さらに、図13に示すように、外側補強材25のみを用いて支柱2aと内側補強材20の強固な一体化による支柱補強を図ることも可能であるo 内側補強材20の膨張部21が支柱2aの錆部に密着していれば、支柱2aの底部に空隙スペースがあっても一応の補強は果たされるからである。

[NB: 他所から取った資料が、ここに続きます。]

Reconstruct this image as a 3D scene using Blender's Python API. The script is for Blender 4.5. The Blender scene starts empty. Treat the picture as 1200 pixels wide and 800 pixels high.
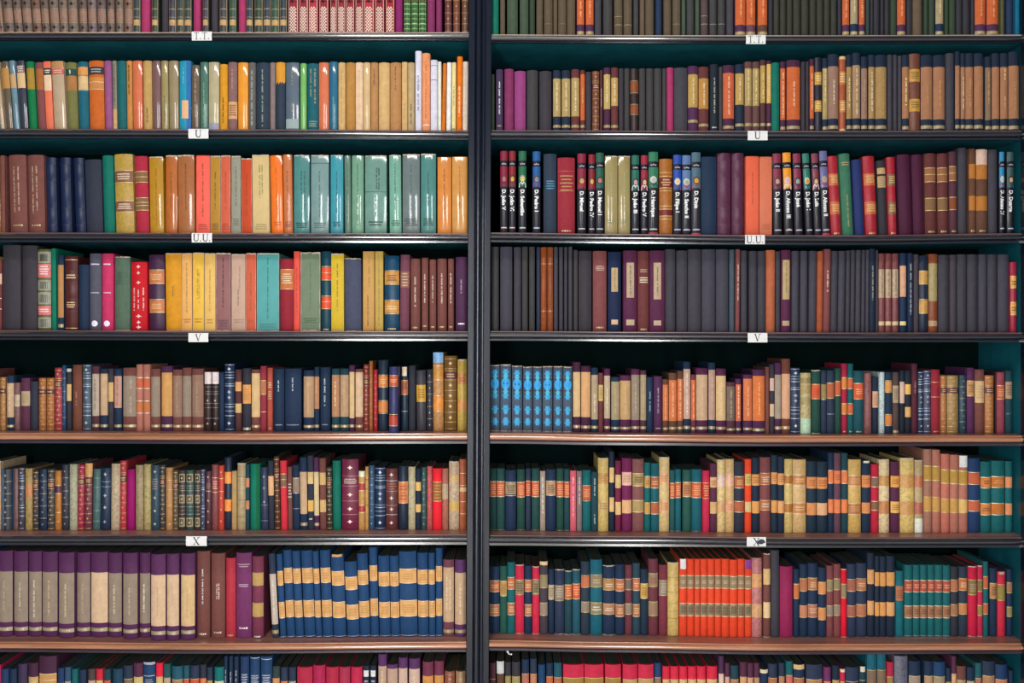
import bpy, math, random
from mathutils import Vector

random.seed(7)
SC = bpy.context.scene
COL = SC.collection
S = 0.0025            # metres per photograph pixel at the front face of the shelves
D = 2.5               # camera distance from that face
EYE = 1.5             # eye height above the floor
FLOORPX = 400 + EYE / S
N_INDIVIDUAL = 318    # books built one by one; the smaller rest is one mass

def PX(px, y=0.0): return (px - 600) * S * (1 + y / D)
def PZ(py, y=0.0): return EYE + (400 - py) * S * (1 + y / D)

# ------------------------------------------------------------------ materials
def lin(c): return c / 12.92 if c <= .04045 else ((c + .055) / 1.055) ** 2.4
FINE = {}
for w_ in '''445:42404a 446:454350 444:403f41 434:3b3740 545:48404a 333:33323a 334:31323e 335:2e3344 456:465664 457:4f5f74
246:1a304c 247:1c3150 235:1b2a40 236:1c2e4c 248:1f3c68 158:1d4674 148:1d4470 147:1c4670 258:1f4470 257:1f4460 346:2a3850 347:2c3854 345:2c3a4c 245:1d3244 234:1c2634 256:1d4450 356:2a4656 136:17264a 135:1a2a48 146:163050 237:22326a
255:204a48 254:1f4a40 177:11656a 167:12606e 166:125c60 178:146478 188:146c78 266:22585c 267:22586a 265:24584e 278:245c70 277:1f6068 088:0a7476 077:0a6668 067:0a5a66 156:17525e
075:007060 085:00785f 086:007a62 076:00715f 375:3c765c
526:4c1838 536:5a2a58 524:4a2440 525:502850 624:58224a 625:5a2448 635:5c2c48 636:5a3050 637:603468 727:603060 535:502c50 534:4c2c44 634:58303e
cb5:c9a850 cb6:c4a868 cb7:c0a67a cb8:bea588 cb9:c4ad92 dc7:d8ba70 dc8:dcc084 db7:d8b278 db6:d8b062 dc9:dcc598 bb8:b8ac88 bb7:b8a878 db4:d4a63c db5:d0a850 da4:cf9a40 da5:cf9e54 ca5:c09648 ba8:b5a184 ba7:b59f78 ba6:b39a64 ca6:c49e60 da6:d69f5e ca7:c8a270 ea6:e4a25c ea7:e6a86e eb7:e8b272 eb8:e8b484 ec7:e8bc74 ec8:e8c084
598:68968a 6b9:74ae9a 6a8:72a288 387:438480 388:468886 376:467668 575:566e5c 686:74866c 764:5e5140 a48:984080 836:84305f 443:383931 a94:a58a52 9a8:a3a288 765:6a574e 876:79685c 975:8a705a a95:a0905c 843:8c4a28 842:96491f 447:4a4f68 e84:d87a4c e83:dc7a40 e73:cc6434 e74:d87048 e63:d86040 d63:cf6440 d64:cf6844 f42:f04a28 e95:e0945a d73:cf6c3c d74:cf7044 fb6:f0b462 fc4:f4c244 fc5:f2c45a fc6:f0c268 ca9:cca894 d94:d49444 744:7a4842 743:764434 844:84484a 733:703838 734:703642 834:803444 835:7c3650
a23:9a2838 b23:b02434 c23:c02434 b24:b22840 c25:be2848 d25:cc2a50 e25:d82a4c d24:d42c46 e24:dc2840 f25:e82a48 d14:d41a40 d15:d21c44 c24:c4243e'''.split():
    k_, v_ = w_.split(':'); FINE[k_] = v_
def srgb(h):
    if h[:3] in FINE:
        q = FINE[h[:3]]; return tuple(int(q[i:i + 2], 16) / 255.0 for i in (0, 2, 4))
    return tuple(int(ch, 16) / 15.0 for ch in h[:3])
def rgb(h): return tuple(lin(c) for c in srgb(h))

MATS = {}
class NT:
    def __init__(s, name):
        s.m = bpy.data.materials.new(name); s.m.use_nodes = True
        s.t = s.m.node_tree; s.b = s.t.nodes['Principled BSDF']
    def n(s, kind, **kw):
        x = s.t.nodes.new(kind)
        for k, v in kw.items(): setattr(x, k, v)
        return x
    def l(s, a, b): s.t.links.new(a, b)
    def coords(s, scale=(1, 1, 1)):
        tc = s.n('ShaderNodeTexCoord'); mp = s.n('ShaderNodeMapping')
        mp.inputs['Scale'].default_value = scale
        s.l(tc.outputs['Object'], mp.inputs['Vector']); return mp.outputs['Vector']
    def noise(s, vec, scale, detail=3, rough=.55):
        x = s.n('ShaderNodeTexNoise'); x.inputs['Scale'].default_value = scale
        x.inputs['Detail'].default_value = detail; x.inputs['Roughness'].default_value = rough
        s.l(vec, x.inputs['Vector']); return x.outputs['Fac']
    def ramp(s, fac, stops):
        r = s.n('ShaderNodeValToRGB'); e = r.color_ramp.elements
        while len(e) < len(stops): e.new(.5)
        for q, (p, c) in zip(e, stops): q.position = p; q.color = (*c, 1)
        s.l(fac, r.inputs['Fac']); return r.outputs['Color']
    def bump(s, fac, strength, dist=.001):
        b = s.n('ShaderNodeBump'); b.inputs['Strength'].default_value = strength
        b.inputs['Distance'].default_value = dist
        s.l(fac, b.inputs['Height']); s.l(b.outputs['Normal'], s.b.inputs['Normal'])

def mul(c, k): return tuple(min(.95, x * k) for x in c)

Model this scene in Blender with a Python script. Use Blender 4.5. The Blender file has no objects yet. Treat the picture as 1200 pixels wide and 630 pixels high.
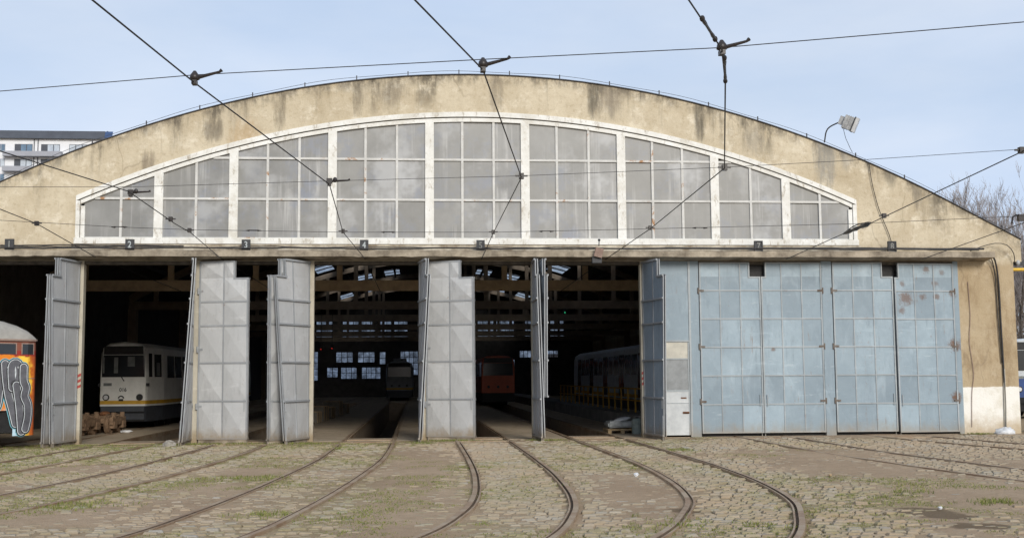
import bpy, bmesh, math, random
import numpy as np
from mathutils import Vector, Matrix, noise as mn

random.seed(7); rng = np.random.default_rng(7)
S = bpy.context.scene
COL = S.collection
D = 34.0                     # distance of the facade plane
H = 1.8                      # eye height
AX = 1.84                    # symmetry axis of the hall
rad = math.radians

# ------------------------------------------------------------------ camera
F, PSI, TH, RO = 1334.5, 0.084355, 0.095436, -0.00755
fw = np.array([math.sin(PSI)*math.cos(TH), math.cos(PSI)*math.cos(TH), math.sin(TH)])
r0 = np.array([math.cos(PSI), -math.sin(PSI), 0.0]); u0 = np.cross(r0, fw)
rv = math.cos(RO)*r0 + math.sin(RO)*u0; uv = -math.sin(RO)*r0 + math.cos(RO)*u0
cam = bpy.data.cameras.new('camera'); camo = bpy.data.objects.new('camera', cam); COL.objects.link(camo)
M = Matrix(((rv[0], uv[0], -fw[0], 0), (rv[1], uv[1], -fw[1], 0), (rv[2], uv[2], -fw[2], H), (0, 0, 0, 1)))
camo.matrix_world = M
cam.sensor_width = 36; cam.lens = F/1200*36; cam.clip_end = 3000; cam.clip_start = 0.1
S.camera = camo

def ray(x, y): return fw + (x-600)/F*rv + (315-y)/F*uv
def onY(x, y, Y):
    d = ray(x, y); t = Y/d[1]; return np.array([0, 0, H]) + t*d
def onZ(x, y, z=0.0):
    d = ray(x, y); t = (z-H)/d[2]; return np.array([0, 0, H]) + t*d

# ------------------------------------------------------------------ materials
MATS = {}
class N:
    def __init__(s, name):
        s.m = bpy.data.materials.new(name); s.m.use_nodes = True
        s.t = s.m.node_tree; s.p = s.t.nodes['Principled BSDF']; MATS[name] = s.m
        s._co = None
    def n(s, t, **k):
        o = s.t.nodes.new(t)
        for a, b in k.items(): setattr(o, a, b)
        return o
    def L(s, a, b): s.t.links.new(a, b)
    @property
    def co(s):
        if s._co is None: s._co = s.n('ShaderNodeTexCoord').outputs['Object']
        return s._co
    def xyz(s):
        q = s.n('ShaderNodeSeparateXYZ'); s.L(s.co, q.inputs[0]); return q.outputs
    def noise(s, scale=5, detail=5, rough=.6, stretch=(1, 1, 1), off=(0, 0, 0), dist=0):
        mp = s.n('ShaderNodeMapping'); s.L(s.co, mp.inputs[0]); mp.inputs['Scale'].default_value = stretch; mp.inputs['Location'].default_value = off
        q = s.n('ShaderNodeTexNoise'); q.inputs['Scale'].default_value = scale; q.inputs['Detail'].default_value = detail
        q.inputs['Roughness'].default_value = rough; q.inputs['Distortion'].default_value = dist
        s.L(mp.outputs[0], q.inputs['Vector']); return q.outputs['Fac']
    def ramp(s, f, a, b, ca=(0, 0, 0), cb=(1, 1, 1)):
        q = s.n('ShaderNodeValToRGB'); e = q.color_ramp.elements
        e[0].position = a; e[1].position = b
        e[0].color = (*ca, 1); e[1].color = (*cb, 1); s.L(f, q.inputs[0]); return q.outputs[0]
    def math(s, op, a, b=None, c=None, clamp=False):
        q = s.n('ShaderNodeMath', operation=op, use_clamp=clamp)
        for i, v in enumerate((a, b, c)):
            if v is None: continue
            if isinstance(v, (int, float)): q.inputs[i].default_value = v
            else: s.L(v, q.inputs[i])
        return q.outputs[0]
    def step(s, v, lo, hi):
        q = s.n('ShaderNodeMapRange', interpolation_type='SMOOTHSTEP'); q.clamp = True
        s.L(v, q.inputs[0]); q.inputs[1].default_value = lo; q.inputs[2].default_value = hi; return q.outputs[0]
    def mix(s, f, a, b, mode='MIX'):
        q = s.n('ShaderNodeMix', data_type='RGBA', blend_type=mode)
        for i, v in ((0, f), (6, a), (7, b)):
            if isinstance(v, (int, float)): q.inputs[i].default_value = v
            elif isinstance(v, tuple): q.inputs[i].default_value = (*v, 1)
            else: s.L(v, q.inputs[i])
        return q.outputs[2]
    def out(s, col, rough=.8, metal=0., bump=None, bs=.3, bd=.02, spec=.4):
        if isinstance(col, tuple): s.p.inputs['Base Color'].default_value = (*col, 1)
        else: s.L(col, s.p.inputs['Base Color'])
        if isinstance(rough, (int, float)): s.p.inputs['Roughness'].default_value = rough
        else: s.L(rough, s.p.inputs['Roughness'])
        s.p.inputs['Metallic'].default_value = metal
        s.p.inputs['Specular IOR Level'].default_value = spec
        if bump is not None:
            b = s.n('ShaderNodeBump'); b.inputs['Strength'].default_value = bs; b.inputs['Distance'].default_value = bd
            s.L(bump, b.inputs['Height']); s.L(b.outputs[0], s.p.inputs['Normal'])
        return s.m

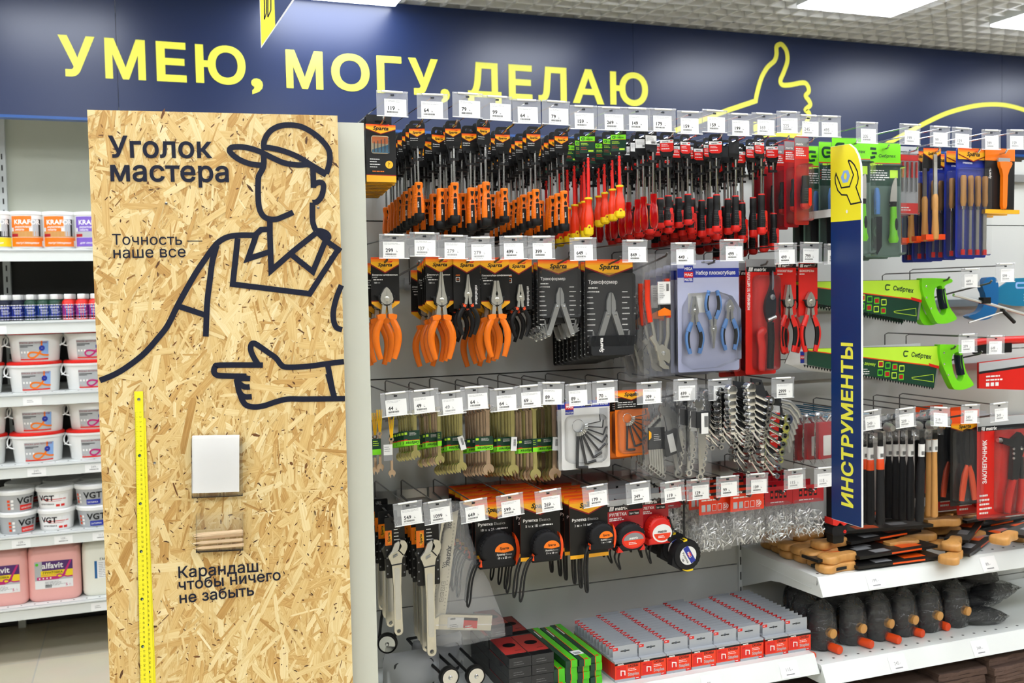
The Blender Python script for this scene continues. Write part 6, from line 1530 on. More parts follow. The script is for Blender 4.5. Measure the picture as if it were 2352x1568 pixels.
for i in (0, 1):
    tx, ty, pr = ROW4[i]; hx, hy = I4[i]
    X, Y, Z, wh = hook(4, i, tx, ty, pr, hx, hy, W4[i], roll=R(-4)); sl = (CB[4] - Z) / (2.77 - Y); u = L1(0, 1, X, Y)
    if i == 0: adj('adj0', 44 * u, 268 * u, 20 * u, 47 * u, 134 * u); hang('adj0', 'adjustable_spanner', 'satin adjustable spanner on black card', wh, 'spanner', 'adjustable spanners', X, Y, Z, 4, .06, sl, .004, .06)
    else: adj('adj1', 47 * u, 322 * u, 22 * u, 55 * u, 156 * u); hang('adj1', 'adjustable_spanner', 'large adjustable spanner on black card', wh, 'spanner', 'large adjustable spanners', X, Y, Z, 5, .035, sl, .004, .06, dz=0)
# carpenter's square in a big clear bag
tx, ty, pr = ROW4[2]; hx, hy = I4[2]
X, Y, Z, wh = hook(4, 2, tx, ty, pr, hx, hy, W4[2], roll=R(-4)); u = L1(0, 1, X, Y)
t = thing('square', 'aluminium carpenter square in a big clear bag, lowest row hook three', 'square', (X, Y, Z))
F_ = lambda x, y: ((x - hx) * u * 1.02, -(y - hy) * u)
m = MB(); m.prism([F_(1013, 1180), F_(1052, 1170), F_(1015, 1416), F_(978, 1416)], -.006, -.004, 'satin_steel')
b_ = part('blade', m, t); m = MB()
e0, e1 = F_(1046, 1200), F_(1016, 1405); q = math.atan2(e1[1] - e0[1], e1[0] - e0[0]) + math.pi
for k in range(25):
    f = 1 - (k + .6) / 25; x = e0[0] + (e1[0] - e0[0]) * f; z = e0[1] + (e1[1] - e0[1]) * f
    m.text(str(k + 1), x - .004, z, .005, -.0063, 'print_black', .01, ang=q + math.pi * 0)
    for j in range(5):
        xx = x + (e0[0] - e1[0]) / 125 * j; zz = z + (e0[1] - e1[1]) / 125 * j; m.rect(xx + (.0035 if j else .002), zz - .0001, xx + .0065, zz + .0002, -.0063, 'print_black')
    m.text(str(k + 1), x - .033, z, .004, -.0063, 'print_black', .01, ang=q)
a = F_(1026, 1298); m.text('matrix', a[0], a[1], .019, -.0065, 'print_black', .035, .2, ang=q); a = F_(1033, 1212); m.text('300 мм', a[0], a[1], .014, -.0065, 'print_black', .02, ang=q)
for k in range(3):
    for j in range(3): c = F_(1013 + k * 4 - j, 1290 + j * 5 - k); m.flat([(c[0] - .0016, c[1] - .0016), (c[0] + .0016, c[1] - .0012), (c[0] + .002, c[1] + .0018), (c[0] - .0012, c[1] + .0014)], -.0065, 'print_black')
for k in range(4):
    c = F_(1012 - k * 2, 1338 + k * 12.5); m.ribbon([(c[0] - .005, c[1] - .0048), (c[0] + .0045, c[1] - .0048), (c[0] + .0052, c[1] + .0048), (c[0] - .0042, c[1] + .0048), (c[0] - .005, c[1] - .0048)], .0008, -.0065, 'print_black'); m.ribbon([(c[0] - .002, c[1] - .002), (c[0] + .002, c[1] + .001), (c[0] - .001, c[1] + .0025)], .0007, -.0065, 'print_black')
part('printed_scale', m, b_)
m = MB(); m.prism([F_(984, 1418), F_(1004, 1408), F_(1126, 1427), F_(1121, 1462), F_(984, 1440)], -.015, .002, 'satin_steel'); m.prism([F_(984, 1429), F_(1124, 1446), F_(1124, 1448.5), F_(984, 1431.5)], -.0153, -.015, 'print_white'); st_ = part('stock', m, t)
m = MB(); m.prism([F_(1018, 1416), F_(1057, 1422), F_(1054, 1446), F_(1016, 1440)], -.0158, -.0152, 'white_card'); m.prism([F_(1057, 1422), F_(1090, 1428), F_(1087, 1452), F_(1054, 1446)], -.0158, -.0152, 'red'); m.prism([F_(1057, 1422), F_(1090, 1428), F_(1089, 1434), F_(1056, 1428)], -.0162, -.0158, 'print_black')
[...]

もちろん、支柱2aにある程度の埋設長が確保されている場合には、隙間充填材も外側補強材もない図9(D)の状態であっても、支住2aの錆び部の補強とすることはできる。
20 内側補強材
21 膨張部
22 口元スリーブ
23 先端スリーブ
25 外側補強
30 注入用アダプタ
32 鍔部
40 加圧用アダプ
50 キャップ
70 橋梁コンクリート
Claims (4)
- 地上に出ている部分より埋設されている部分が短いガードレール用支柱の補修方法において、
内部に圧力を加えることにより膨張する膨張部を備えた内側補強材を前記支柱の内部空間に挿入し、該膨張部が支柱の底部から地上に出ている部分に渡るように配置させ、
前記膨張部の内部に圧力を加えて該膨張部を前記支柱の内面に圧着するまで膨張させ、
前記内側補強材の膨張部と支柱の底部から地上部までを一体化する、
ことを特徴とするガードレール用支柱の補修方法。 - 前記膨張部の内部に圧力を加えて該膨張部を前記支柱の内面に圧着するまで膨張させる工程と共に、
外側補強材により外側から前記支柱を挟みつけ、該外側補強材を支柱が埋設されている構造躯体に一体的に固定する工程、
を備えたことを特徴とする請求項1記載のガードレール用支柱の補修方法。 - 前記膨張部の内部に圧力を加えて該膨張部を前記支柱の内面に圧着するまで膨張させる工程と共に、
前記支柱の底部の内部空間を隙間充填材で充填する工程、
を備えたことを特徴とする請求項1記載のガードレール用支柱の補修方法。 - 前記内側補強材の長さを支柱の長さと略等しくし、支柱の内部空間の略全体を前記膨張部で圧着する、
ことを特徴とする請求項1,2,3のいずれか記載のガードレール用支柱の補修方法。